WHAT THE EXERCISE ASKS: Take each line containing the word "that" and copy it.

* * * *

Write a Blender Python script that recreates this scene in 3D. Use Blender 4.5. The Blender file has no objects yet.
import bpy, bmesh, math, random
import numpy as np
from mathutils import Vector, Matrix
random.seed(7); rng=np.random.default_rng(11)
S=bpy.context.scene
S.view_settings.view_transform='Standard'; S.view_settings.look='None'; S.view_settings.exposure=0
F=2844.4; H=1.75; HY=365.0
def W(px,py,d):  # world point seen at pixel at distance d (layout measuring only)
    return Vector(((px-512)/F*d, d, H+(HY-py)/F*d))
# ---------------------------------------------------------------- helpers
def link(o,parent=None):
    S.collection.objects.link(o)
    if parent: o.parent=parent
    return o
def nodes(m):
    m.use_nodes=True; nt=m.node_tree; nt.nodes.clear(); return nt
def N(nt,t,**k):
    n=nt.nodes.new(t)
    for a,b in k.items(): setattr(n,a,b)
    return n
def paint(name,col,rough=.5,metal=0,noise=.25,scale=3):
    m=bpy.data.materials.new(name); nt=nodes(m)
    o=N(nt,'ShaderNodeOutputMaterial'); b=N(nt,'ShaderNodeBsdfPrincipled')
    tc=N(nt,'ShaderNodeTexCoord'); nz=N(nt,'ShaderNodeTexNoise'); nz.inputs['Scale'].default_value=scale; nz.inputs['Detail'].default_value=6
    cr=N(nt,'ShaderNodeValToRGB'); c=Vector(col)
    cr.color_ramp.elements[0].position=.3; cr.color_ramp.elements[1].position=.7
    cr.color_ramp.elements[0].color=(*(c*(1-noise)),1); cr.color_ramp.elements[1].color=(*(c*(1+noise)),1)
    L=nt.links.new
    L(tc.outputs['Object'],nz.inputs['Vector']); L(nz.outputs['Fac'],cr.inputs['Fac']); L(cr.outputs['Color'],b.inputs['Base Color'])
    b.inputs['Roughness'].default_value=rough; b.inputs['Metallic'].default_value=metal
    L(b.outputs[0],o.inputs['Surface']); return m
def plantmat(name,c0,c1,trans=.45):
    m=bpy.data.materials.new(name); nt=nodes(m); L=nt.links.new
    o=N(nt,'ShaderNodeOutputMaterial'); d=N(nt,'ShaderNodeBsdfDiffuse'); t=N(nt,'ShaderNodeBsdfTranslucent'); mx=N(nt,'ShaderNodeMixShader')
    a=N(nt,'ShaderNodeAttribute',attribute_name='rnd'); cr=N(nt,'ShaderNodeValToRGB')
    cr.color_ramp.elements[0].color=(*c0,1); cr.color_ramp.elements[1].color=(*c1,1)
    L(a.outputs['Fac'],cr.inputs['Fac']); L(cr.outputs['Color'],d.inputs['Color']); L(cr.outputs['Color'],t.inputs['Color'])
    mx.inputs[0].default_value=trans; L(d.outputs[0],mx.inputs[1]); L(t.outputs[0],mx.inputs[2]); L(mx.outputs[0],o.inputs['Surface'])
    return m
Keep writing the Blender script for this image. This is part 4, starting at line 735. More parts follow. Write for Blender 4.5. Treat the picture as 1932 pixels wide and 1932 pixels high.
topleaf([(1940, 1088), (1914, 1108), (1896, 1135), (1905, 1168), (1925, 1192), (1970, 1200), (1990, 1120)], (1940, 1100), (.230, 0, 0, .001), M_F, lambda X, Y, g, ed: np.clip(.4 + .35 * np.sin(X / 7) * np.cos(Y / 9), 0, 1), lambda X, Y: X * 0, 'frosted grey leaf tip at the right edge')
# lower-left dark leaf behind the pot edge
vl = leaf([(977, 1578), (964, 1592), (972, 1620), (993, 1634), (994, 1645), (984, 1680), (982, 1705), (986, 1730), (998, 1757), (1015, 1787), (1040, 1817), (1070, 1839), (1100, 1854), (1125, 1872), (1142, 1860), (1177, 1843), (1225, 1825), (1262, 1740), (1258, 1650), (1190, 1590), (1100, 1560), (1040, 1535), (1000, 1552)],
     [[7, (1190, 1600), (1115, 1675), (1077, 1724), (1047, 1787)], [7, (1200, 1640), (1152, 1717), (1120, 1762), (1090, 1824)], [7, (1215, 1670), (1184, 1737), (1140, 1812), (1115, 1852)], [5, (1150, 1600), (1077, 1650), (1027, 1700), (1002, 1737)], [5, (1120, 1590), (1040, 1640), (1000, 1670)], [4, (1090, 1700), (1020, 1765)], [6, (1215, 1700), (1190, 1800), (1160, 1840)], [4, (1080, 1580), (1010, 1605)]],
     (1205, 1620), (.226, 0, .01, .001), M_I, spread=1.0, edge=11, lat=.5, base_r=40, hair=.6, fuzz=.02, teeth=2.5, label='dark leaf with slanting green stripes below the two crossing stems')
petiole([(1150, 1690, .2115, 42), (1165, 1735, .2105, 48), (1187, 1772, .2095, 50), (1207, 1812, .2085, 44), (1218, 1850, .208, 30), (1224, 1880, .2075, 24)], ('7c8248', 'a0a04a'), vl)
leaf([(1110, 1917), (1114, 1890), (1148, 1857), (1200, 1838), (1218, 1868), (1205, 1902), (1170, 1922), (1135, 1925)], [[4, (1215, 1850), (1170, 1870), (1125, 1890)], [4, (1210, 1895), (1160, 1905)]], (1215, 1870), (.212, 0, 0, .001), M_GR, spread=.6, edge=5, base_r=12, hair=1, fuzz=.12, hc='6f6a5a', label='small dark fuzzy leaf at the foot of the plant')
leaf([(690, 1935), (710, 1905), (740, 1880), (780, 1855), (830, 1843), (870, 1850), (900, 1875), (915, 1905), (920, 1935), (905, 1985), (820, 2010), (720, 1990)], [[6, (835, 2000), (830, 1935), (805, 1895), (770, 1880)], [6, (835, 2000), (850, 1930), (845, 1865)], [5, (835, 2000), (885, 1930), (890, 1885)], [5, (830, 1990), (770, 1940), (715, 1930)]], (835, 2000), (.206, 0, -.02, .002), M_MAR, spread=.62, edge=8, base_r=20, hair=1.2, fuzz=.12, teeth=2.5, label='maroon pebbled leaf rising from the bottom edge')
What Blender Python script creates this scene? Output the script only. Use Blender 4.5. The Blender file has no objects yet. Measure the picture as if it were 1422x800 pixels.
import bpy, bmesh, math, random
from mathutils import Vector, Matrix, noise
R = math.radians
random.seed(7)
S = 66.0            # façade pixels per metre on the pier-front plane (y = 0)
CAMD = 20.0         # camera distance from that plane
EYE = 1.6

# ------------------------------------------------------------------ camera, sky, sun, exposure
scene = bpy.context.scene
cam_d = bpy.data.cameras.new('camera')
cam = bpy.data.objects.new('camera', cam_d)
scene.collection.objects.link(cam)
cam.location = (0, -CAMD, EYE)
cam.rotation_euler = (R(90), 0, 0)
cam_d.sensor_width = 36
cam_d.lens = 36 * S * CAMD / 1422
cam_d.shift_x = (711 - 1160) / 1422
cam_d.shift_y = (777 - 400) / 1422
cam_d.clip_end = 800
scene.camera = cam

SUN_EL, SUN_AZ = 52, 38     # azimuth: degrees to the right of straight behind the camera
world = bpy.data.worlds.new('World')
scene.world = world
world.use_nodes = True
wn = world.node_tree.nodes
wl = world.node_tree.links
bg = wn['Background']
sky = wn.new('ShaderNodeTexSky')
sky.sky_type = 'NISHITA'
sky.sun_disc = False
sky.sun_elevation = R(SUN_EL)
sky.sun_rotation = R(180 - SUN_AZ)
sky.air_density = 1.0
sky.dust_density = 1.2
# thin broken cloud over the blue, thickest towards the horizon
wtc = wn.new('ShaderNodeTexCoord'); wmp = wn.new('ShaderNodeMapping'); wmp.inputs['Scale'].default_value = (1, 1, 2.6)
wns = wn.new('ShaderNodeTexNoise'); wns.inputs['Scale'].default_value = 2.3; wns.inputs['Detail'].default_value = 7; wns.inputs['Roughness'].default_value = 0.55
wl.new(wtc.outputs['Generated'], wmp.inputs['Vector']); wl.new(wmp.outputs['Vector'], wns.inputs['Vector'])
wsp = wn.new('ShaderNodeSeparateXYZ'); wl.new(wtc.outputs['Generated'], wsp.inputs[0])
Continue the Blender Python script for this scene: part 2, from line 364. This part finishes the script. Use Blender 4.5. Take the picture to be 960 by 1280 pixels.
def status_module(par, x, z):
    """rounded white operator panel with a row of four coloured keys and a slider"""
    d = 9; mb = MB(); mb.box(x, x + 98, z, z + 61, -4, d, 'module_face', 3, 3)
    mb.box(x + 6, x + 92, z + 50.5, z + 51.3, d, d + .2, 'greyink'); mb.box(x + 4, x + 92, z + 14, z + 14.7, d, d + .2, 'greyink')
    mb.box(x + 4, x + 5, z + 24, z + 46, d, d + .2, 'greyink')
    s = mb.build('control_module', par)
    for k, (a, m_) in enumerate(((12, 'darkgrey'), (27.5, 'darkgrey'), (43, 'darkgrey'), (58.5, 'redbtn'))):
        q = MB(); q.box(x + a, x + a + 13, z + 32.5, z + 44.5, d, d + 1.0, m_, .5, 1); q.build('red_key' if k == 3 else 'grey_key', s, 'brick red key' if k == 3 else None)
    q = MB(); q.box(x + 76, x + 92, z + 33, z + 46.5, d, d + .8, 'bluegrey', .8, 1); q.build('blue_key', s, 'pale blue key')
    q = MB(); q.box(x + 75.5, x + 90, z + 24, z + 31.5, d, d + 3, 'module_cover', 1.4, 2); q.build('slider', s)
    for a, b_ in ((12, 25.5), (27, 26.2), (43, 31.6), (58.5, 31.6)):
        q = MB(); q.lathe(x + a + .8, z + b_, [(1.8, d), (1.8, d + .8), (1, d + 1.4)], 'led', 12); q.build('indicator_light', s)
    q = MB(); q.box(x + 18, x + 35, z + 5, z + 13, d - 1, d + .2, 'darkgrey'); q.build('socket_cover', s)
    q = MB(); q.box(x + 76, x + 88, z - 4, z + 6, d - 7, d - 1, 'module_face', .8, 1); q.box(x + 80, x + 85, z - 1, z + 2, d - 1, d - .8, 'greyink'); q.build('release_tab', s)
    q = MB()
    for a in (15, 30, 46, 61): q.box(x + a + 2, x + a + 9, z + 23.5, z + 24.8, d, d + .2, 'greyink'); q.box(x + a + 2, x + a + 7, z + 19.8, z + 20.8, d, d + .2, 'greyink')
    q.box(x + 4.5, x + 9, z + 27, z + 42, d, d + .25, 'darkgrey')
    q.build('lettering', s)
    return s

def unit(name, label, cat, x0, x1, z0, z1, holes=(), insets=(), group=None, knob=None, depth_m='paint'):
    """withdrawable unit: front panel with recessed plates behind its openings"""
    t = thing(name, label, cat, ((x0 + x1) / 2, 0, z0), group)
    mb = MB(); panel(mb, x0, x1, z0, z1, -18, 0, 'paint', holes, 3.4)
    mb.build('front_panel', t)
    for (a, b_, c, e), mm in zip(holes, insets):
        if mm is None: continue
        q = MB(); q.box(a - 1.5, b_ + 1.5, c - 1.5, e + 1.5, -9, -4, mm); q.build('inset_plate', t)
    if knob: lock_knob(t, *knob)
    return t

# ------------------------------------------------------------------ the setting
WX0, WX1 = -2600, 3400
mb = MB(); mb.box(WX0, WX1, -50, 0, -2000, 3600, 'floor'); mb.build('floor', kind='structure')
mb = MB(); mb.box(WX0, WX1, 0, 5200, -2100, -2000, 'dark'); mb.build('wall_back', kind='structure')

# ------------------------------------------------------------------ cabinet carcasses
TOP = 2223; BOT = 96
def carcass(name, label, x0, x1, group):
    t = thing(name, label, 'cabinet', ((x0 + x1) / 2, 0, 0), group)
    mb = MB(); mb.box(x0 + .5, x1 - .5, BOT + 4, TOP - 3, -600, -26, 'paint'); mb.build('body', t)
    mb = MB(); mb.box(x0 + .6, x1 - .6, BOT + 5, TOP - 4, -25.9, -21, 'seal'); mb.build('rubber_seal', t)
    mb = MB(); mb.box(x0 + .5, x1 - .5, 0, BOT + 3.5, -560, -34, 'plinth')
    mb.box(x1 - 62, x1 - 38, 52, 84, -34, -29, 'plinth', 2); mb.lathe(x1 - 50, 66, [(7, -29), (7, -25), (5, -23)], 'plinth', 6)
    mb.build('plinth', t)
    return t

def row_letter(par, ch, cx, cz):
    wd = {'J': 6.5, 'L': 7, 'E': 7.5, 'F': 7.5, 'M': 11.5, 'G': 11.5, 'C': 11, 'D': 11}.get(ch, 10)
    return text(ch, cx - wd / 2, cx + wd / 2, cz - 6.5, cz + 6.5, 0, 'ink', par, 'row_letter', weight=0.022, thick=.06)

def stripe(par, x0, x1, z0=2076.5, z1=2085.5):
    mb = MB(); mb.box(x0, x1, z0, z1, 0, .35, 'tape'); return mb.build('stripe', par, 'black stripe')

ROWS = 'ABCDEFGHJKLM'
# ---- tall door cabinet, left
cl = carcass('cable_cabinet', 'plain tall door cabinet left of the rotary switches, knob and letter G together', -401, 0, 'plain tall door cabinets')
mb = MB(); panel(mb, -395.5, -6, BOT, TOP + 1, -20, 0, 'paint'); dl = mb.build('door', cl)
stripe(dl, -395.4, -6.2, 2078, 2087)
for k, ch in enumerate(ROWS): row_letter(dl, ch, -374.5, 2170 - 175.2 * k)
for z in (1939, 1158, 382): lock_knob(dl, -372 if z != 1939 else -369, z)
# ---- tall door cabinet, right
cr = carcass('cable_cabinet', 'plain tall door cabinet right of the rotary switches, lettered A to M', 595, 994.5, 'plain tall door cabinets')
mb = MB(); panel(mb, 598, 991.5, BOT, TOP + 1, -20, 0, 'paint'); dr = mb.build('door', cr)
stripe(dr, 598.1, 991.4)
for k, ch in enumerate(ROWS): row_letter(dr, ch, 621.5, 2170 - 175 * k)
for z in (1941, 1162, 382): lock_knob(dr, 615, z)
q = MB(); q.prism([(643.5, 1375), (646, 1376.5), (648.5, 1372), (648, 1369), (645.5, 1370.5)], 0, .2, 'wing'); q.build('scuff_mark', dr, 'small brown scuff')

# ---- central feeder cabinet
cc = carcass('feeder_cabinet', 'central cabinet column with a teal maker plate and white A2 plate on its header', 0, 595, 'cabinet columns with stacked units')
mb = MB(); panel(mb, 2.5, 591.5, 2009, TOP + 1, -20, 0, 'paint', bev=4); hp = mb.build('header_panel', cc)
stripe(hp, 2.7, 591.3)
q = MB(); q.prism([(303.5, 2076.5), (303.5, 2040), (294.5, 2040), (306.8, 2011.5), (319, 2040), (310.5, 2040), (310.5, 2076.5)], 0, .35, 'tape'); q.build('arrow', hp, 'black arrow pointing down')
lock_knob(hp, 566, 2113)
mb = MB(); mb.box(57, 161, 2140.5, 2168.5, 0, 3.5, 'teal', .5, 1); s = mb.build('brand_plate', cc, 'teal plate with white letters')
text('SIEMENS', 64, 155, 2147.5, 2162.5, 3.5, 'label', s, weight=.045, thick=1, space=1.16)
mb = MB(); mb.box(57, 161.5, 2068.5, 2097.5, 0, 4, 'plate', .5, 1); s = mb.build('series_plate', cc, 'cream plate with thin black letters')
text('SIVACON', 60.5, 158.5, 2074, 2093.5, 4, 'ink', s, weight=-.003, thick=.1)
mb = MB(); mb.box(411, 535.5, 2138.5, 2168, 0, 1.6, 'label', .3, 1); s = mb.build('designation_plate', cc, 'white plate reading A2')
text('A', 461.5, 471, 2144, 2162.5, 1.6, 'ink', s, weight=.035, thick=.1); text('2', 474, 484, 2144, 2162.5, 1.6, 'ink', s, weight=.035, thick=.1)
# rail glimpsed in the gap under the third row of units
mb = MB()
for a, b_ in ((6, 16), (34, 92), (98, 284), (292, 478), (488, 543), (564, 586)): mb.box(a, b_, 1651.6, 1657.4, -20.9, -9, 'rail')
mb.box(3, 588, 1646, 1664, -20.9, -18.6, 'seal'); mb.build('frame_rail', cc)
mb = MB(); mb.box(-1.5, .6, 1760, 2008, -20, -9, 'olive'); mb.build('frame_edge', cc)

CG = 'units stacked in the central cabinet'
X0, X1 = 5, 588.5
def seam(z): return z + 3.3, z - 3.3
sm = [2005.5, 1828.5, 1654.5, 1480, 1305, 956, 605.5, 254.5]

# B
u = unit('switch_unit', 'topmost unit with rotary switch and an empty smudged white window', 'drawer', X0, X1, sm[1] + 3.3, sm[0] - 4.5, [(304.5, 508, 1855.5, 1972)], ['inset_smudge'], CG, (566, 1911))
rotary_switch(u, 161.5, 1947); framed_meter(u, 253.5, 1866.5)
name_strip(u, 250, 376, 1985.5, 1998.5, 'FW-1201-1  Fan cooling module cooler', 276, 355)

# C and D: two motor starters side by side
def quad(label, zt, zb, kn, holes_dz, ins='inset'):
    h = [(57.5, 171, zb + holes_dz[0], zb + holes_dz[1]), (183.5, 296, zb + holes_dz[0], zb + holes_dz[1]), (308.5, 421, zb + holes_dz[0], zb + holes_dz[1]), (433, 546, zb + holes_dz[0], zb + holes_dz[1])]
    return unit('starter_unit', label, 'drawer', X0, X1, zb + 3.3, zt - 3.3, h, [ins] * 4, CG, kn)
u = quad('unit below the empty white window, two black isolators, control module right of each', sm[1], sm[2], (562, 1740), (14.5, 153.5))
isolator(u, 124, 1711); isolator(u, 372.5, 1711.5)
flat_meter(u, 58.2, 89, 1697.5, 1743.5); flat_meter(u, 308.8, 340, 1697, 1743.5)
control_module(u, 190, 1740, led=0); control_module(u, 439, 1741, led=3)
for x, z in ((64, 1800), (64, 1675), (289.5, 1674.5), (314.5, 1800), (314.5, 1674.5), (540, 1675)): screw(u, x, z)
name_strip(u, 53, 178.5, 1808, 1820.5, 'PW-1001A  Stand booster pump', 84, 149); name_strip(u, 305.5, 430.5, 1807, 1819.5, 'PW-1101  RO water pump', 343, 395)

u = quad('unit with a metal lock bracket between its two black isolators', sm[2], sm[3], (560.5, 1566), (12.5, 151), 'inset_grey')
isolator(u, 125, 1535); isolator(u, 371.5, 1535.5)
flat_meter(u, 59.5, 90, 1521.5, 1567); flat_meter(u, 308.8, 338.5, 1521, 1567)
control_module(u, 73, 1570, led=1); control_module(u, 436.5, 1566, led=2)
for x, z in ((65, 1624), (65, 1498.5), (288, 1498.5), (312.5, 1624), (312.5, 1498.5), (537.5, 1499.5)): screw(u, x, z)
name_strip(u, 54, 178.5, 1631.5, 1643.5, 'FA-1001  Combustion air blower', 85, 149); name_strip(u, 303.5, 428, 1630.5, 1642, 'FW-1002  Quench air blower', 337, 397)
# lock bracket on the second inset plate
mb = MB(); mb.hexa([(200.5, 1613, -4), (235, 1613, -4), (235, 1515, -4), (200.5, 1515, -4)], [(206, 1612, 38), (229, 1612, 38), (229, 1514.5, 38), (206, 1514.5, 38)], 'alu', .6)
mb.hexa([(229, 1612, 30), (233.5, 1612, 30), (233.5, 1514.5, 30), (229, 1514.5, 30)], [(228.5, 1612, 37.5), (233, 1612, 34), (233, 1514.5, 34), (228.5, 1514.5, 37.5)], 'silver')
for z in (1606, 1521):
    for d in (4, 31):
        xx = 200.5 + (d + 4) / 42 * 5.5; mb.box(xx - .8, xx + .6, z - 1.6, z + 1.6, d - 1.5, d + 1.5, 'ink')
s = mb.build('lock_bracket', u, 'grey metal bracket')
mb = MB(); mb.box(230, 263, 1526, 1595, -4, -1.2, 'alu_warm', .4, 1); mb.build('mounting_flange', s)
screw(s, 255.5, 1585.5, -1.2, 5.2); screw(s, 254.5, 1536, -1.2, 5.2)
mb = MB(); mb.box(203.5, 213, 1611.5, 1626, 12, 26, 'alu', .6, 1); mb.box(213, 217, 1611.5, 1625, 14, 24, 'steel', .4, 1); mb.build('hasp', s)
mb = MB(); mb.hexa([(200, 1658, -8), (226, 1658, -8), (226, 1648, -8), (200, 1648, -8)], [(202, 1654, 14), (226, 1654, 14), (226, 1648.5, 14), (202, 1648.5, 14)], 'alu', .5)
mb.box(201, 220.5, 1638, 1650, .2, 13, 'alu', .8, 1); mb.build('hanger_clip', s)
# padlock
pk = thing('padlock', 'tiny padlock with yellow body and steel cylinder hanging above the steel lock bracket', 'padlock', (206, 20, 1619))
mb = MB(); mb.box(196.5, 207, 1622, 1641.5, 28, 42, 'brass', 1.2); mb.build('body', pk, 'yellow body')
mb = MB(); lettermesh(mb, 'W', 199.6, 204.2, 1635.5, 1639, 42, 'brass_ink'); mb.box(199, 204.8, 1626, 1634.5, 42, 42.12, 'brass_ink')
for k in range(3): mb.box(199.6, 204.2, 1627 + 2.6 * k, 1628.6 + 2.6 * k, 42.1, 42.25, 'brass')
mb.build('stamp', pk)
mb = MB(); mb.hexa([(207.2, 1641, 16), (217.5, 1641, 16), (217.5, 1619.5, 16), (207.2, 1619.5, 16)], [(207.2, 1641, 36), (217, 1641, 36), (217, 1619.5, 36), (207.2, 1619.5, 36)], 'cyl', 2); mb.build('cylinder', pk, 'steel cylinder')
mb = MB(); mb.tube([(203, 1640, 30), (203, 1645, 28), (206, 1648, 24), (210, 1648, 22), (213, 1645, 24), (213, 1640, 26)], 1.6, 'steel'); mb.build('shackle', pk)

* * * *

SOLUTION TO THIS PROBLEM:
Write a Blender Python script that recreates this scene in 3D. Use Blender 4.5. The Blender file has no objects yet.
CAMD = 20.0         # camera distance from that plane